Repeat every line, exactly, from the very first through the one where "add_ = NB();" appears. Add nothing else.

<<<<

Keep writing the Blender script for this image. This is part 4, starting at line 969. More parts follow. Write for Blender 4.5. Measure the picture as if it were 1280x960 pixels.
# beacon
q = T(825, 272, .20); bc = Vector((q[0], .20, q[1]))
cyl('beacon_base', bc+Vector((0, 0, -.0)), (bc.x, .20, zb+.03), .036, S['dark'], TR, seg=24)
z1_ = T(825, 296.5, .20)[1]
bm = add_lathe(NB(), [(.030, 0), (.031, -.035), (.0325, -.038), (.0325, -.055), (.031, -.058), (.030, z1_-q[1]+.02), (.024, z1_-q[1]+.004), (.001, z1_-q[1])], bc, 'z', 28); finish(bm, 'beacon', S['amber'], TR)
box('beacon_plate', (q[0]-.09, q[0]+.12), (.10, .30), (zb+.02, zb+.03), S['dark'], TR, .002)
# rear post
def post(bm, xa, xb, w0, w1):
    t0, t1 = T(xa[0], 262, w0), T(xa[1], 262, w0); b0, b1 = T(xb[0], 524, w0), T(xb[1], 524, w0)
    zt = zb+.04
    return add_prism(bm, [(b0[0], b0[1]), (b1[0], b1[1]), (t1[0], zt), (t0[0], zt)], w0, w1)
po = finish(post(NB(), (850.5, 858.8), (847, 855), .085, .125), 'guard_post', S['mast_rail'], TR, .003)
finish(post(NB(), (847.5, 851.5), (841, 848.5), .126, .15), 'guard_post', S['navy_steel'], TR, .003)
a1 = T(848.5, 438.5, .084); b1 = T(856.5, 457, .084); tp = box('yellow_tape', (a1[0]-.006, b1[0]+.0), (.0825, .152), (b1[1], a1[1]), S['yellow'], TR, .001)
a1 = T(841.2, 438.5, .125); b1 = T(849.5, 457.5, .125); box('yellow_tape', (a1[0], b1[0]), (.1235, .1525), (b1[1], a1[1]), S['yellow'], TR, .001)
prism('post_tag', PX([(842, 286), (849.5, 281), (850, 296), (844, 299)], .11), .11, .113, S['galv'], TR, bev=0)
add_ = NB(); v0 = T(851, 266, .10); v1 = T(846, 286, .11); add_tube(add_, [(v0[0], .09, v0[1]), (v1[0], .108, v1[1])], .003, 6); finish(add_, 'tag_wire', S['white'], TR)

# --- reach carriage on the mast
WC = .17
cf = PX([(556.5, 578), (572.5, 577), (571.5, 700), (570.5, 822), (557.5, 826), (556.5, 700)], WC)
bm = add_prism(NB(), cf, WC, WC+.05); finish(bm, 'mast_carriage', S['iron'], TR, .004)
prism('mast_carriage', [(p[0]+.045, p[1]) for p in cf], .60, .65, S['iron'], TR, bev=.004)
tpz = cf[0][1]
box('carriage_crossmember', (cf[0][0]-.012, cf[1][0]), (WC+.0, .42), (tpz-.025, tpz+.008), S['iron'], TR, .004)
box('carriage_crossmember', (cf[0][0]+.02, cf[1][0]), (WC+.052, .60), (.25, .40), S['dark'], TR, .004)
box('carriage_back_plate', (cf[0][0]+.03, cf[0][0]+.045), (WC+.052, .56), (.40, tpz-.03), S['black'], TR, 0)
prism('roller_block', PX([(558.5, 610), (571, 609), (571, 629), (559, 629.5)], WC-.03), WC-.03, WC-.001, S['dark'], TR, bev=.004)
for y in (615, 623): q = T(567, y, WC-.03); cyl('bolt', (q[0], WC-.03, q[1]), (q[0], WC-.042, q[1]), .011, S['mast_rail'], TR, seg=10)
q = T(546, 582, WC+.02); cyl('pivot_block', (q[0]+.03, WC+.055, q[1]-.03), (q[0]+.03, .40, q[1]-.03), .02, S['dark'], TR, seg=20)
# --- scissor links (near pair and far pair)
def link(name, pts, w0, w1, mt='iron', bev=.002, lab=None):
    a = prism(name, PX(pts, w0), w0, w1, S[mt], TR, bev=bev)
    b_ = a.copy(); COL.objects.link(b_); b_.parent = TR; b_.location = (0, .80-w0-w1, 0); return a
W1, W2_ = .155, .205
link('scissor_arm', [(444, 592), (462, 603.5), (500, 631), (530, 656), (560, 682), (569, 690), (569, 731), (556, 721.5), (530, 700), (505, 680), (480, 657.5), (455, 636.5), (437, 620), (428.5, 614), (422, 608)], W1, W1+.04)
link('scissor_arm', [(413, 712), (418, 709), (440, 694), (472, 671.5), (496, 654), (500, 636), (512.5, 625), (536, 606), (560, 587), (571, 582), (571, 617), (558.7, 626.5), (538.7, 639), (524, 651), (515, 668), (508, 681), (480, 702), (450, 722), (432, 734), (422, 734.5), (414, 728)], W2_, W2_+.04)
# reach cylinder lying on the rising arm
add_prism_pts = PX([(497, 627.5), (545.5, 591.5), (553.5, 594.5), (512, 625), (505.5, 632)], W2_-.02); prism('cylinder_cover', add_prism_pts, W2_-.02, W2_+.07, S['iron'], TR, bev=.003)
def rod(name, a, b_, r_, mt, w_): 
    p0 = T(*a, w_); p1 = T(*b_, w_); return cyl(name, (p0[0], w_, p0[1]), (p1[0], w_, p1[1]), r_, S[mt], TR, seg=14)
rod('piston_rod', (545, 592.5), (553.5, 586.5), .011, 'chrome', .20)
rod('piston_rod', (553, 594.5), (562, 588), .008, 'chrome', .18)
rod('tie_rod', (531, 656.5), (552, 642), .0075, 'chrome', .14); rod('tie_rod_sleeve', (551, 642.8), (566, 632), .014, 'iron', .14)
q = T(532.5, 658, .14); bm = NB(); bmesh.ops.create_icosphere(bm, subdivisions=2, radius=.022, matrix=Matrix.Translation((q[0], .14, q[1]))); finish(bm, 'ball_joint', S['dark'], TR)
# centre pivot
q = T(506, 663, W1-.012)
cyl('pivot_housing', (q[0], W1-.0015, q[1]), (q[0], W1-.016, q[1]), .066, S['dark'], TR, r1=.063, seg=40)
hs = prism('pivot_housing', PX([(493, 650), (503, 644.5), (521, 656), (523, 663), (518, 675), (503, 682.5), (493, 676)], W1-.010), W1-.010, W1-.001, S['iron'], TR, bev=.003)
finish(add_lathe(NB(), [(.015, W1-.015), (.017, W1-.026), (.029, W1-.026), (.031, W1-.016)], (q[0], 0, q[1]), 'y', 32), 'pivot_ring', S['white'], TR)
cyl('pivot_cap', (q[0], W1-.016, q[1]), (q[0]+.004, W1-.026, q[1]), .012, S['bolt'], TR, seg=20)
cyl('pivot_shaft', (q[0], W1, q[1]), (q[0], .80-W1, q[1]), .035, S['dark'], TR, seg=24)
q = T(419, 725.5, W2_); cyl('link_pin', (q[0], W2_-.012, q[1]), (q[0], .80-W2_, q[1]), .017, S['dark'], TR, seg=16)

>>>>

== FINAL RESULT ==
Keep writing the Blender script for this image. This is part 4, starting at line 969. More parts follow. Write for Blender 4.5. Measure the picture as if it were 1280x960 pixels.
# beacon
q = T(825, 272, .20); bc = Vector((q[0], .20, q[1]))
cyl('beacon_base', bc+Vector((0, 0, -.0)), (bc.x, .20, zb+.03), .036, S['dark'], TR, seg=24)
z1_ = T(825, 296.5, .20)[1]
bm = add_lathe(NB(), [(.030, 0), (.031, -.035), (.0325, -.038), (.0325, -.055), (.031, -.058), (.030, z1_-q[1]+.02), (.024, z1_-q[1]+.004), (.001, z1_-q[1])], bc, 'z', 28); finish(bm, 'beacon', S['amber'], TR)
box('beacon_plate', (q[0]-.09, q[0]+.12), (.10, .30), (zb+.02, zb+.03), S['dark'], TR, .002)
# rear post
def post(bm, xa, xb, w0, w1):
    t0, t1 = T(xa[0], 262, w0), T(xa[1], 262, w0); b0, b1 = T(xb[0], 524, w0), T(xb[1], 524, w0)
    zt = zb+.04
    return add_prism(bm, [(b0[0], b0[1]), (b1[0], b1[1]), (t1[0], zt), (t0[0], zt)], w0, w1)
po = finish(post(NB(), (850.5, 858.8), (847, 855), .085, .125), 'guard_post', S['mast_rail'], TR, .003)
finish(post(NB(), (847.5, 851.5), (841, 848.5), .126, .15), 'guard_post', S['navy_steel'], TR, .003)
a1 = T(848.5, 438.5, .084); b1 = T(856.5, 457, .084); tp = box('yellow_tape', (a1[0]-.006, b1[0]+.0), (.0825, .152), (b1[1], a1[1]), S['yellow'], TR, .001)
a1 = T(841.2, 438.5, .125); b1 = T(849.5, 457.5, .125); box('yellow_tape', (a1[0], b1[0]), (.1235, .1525), (b1[1], a1[1]), S['yellow'], TR, .001)
prism('post_tag', PX([(842, 286), (849.5, 281), (850, 296), (844, 299)], .11), .11, .113, S['galv'], TR, bev=0)
add_ = NB(); v0 = T(851, 266, .10); v1 = T(846, 286, .11); add_tube(add_, [(v0[0], .09, v0[1]), (v1[0], .108, v1[1])], .003, 6); finish(add_, 'tag_wire', S['white'], TR)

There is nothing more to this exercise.